Addio Afghanistan
Sembra stia per finire la più lunga guerra americana. Ci sono voluti 2.400 soldati americani e almeno 100mila civili afgani uccisi. Biden ha annunciato infatti il ritiro delle truppe USA dall’Afghanistan entro l’11 settembre, a vent’anni dall’attacco alle Twin Towers che aveva convinto Bush Jr. a invadere il paese e deporre il regime dei talebani. Dopo l’invasione c’era voluto un decennio per trovare e uccidere bin Laden, mentre i talebani sono sempre lì. Ma Biden il ritiro, più che annunciarlo lo ha rinviato: secondo gli accordi di pace tra Usa e talebani avrebbe dovuto essere completato entro maggio. Riuscirà a rispettare i tempi?

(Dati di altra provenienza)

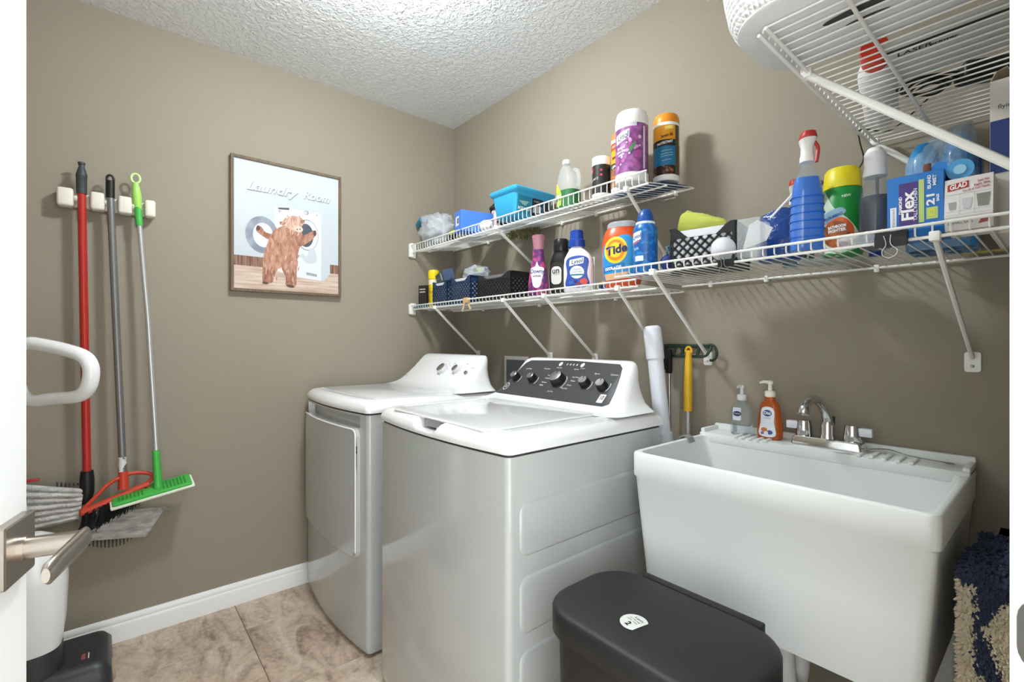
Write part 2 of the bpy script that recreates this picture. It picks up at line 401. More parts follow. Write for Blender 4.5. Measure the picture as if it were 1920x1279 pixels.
# --- dryer
t, cab, cov, con, co, O, knob, slope = appliance('dryer', 'clothes_dryer', 'white front-load clothes dryer beside the left wall', 'dryer', .035, .735, -.235, -.858, .028)
xd = .385
part('top_panel', G().loft([[(p[0], p[1], z) for p in foot(.035 + .055, .735 - .055, -.46, -.858 + .055, .02, .015, i, 40)] for z, i in ((.9425, 0), (.9455, 0), (.9465, .003))]), mat(0xe0e1e1, .15, coat=.4), t)  # same white enamel, greyed to imitate its duller reflection
# door: follows the bowed front
def fy(x): q = (x - xd) / .332; return -.858 - .028 * (1 - min(1, q * q))
def ring(i, d):
    return [(x, fy(x) - d, z) for x, z in [p for k in range(1) for p in dense(R2(.083 + i, .352 + i, .683 - i, .838 - i, .03, 6))]]
def dense(P, step=.03):
    out = []
    for a, b in zip(P, P[1:] + P[:1]):
        n = max(1, int(math.dist(a, b) / step))
        for k in range(n): out.append((a[0] + (b[0] - a[0]) * k / n, a[1] + (b[1] - a[1]) * k / n))
    return out
R0, R1, R2_ = ring(0, -.002), ring(0, .012), ring(.006, .016)
xs = arr(.09, .676, .03); g = G().loft([R0, R1, R2_], False, False)
inner = ring(.006, .016); fan = G()
# front skin as vertical strips so the bow shows
zb, zt = .358, .832
def chord(x):
    i = .006; x0, x1, r = .083 + i, .683 - i, .03
    dx = max(0, (x0 + r) - x, x - (x1 - r)); c = r - math.sqrt(max(0, r * r - dx * dx)); return zb + c, zt - c
cols = arr(.089, .677, .014)
g.loft([[(x, fy(x) - .016, zz) for zz in (chord(x)[0], (chord(x)[0] + chord(x)[1]) / 2, chord(x)[1])] for x in cols], False, False, closed=False)
dd = part('door', g, CABI, t, 40)
g = G().tube([(x, fy(x) - .0165, z) for x, z in [(q, .836) for q in arr(.1, .66, .03)] + [(.672, .831), (.678, .82)] + [(.679, q) for q in arr(.8, .38, .06)]], .0028, 8)
part('edge_highlight', g, APPL, dd)  # white tube imitating the bright highlight on the bevelled door edge
knob('cycle_knob', .43, 1.027, .026, .02, mat(0xd9d9d9, .35), STEEL)
knob('knob', .545, 1.03, .019, .018, mat(0xd9d9d9, .35), STEEL)
knob('start_button', .632, 1.022, .0085, .006, mat(0x9a9a9a, .4), mat(0x6b6b6b, .4))
for x, r in ((.43, .036), (.545, .027)):
    for k in range(9):
        a = math.radians(-120 + 40 * k); decal('scale_mark', flat(R2(-.003, -.0012, .003, .0012)), mat(0x8b8b8b, .5), co, (x + r * math.cos(a), -.6, 1.03 + .75 * r * math.sin(a)), FX, FZ, con, .0008, .05)
for s, x, z in (('Cycle', .485, 1.058), ('Heat', .585, 1.06), ('Start', .645, 1.045)): decal('lettering', text(s, .009), mat(0x7d7d7d, .5), co, (x, -.6, z), FX, FZ, con, .0008, .02)
decal('emblem', flat(R2(-.012, -.005, .012, .005)), mat(0xb4b4b4, .4), co, (xd - .255, -.6, .99), FX, FZ, con, .0008, .02)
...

Ancora una volta, l’Afghanistan si conferma un paese dal quale non si esce “vincitori”. L’Unione Sovietica negli anni Ottanta, oggi gli Usa. E così, dal 2009 in avanti, ogni presidente americano ha promesso un ritiro dei soldati. Obama ha scelto di aumentare le truppe (fino ad arrivare a 110mila soldati) con l’obiettivo stabilizzare il paese e poi ritirarsi. Ma nel 2016 i soldati Usa erano ancora 8.000. E, malgrado i proclami (“basta guerre infinite”) Trump ha lasciato circa 3.000 soldati. Ora tocca a Biden promettere il rientro delle truppe, consapevole della scarsa popolarità di questa guerra in patria: solo il 35% degli americani ritiene l’intervento militare un successo (contro il 62% di 10 anni fa).
Certo, il ritiro Usa metterebbe a rischio uno stato ancora fragile, nel quale i talebani potrebbero tornare al potere. Ma Biden non può permettersi distrazioni, in uno scacchiere globale sempre più intricato e nel quale i suoi “avversari sistemici” – come Russia e Cina – si muovono più agilmente, evitando guerre costose come l’Afghanistan (circa 50 miliardi di dollari solo nel 2020), e nel quale gli obiettivi sono cambiati: la supremazia tecnologica, le nuove forme di terrorismo, la guida della “rivoluzione verde”, il rafforzamento delle alleanze.
E il “reset globale” delle priorità si intuisce anche dall’agenda della nuova amministrazione: venerdì Biden vedrà il primo ministro giapponese. Il suo inviato climatico Kerry è in Cina. E presto potrebbe esserci un summit Biden-Putin.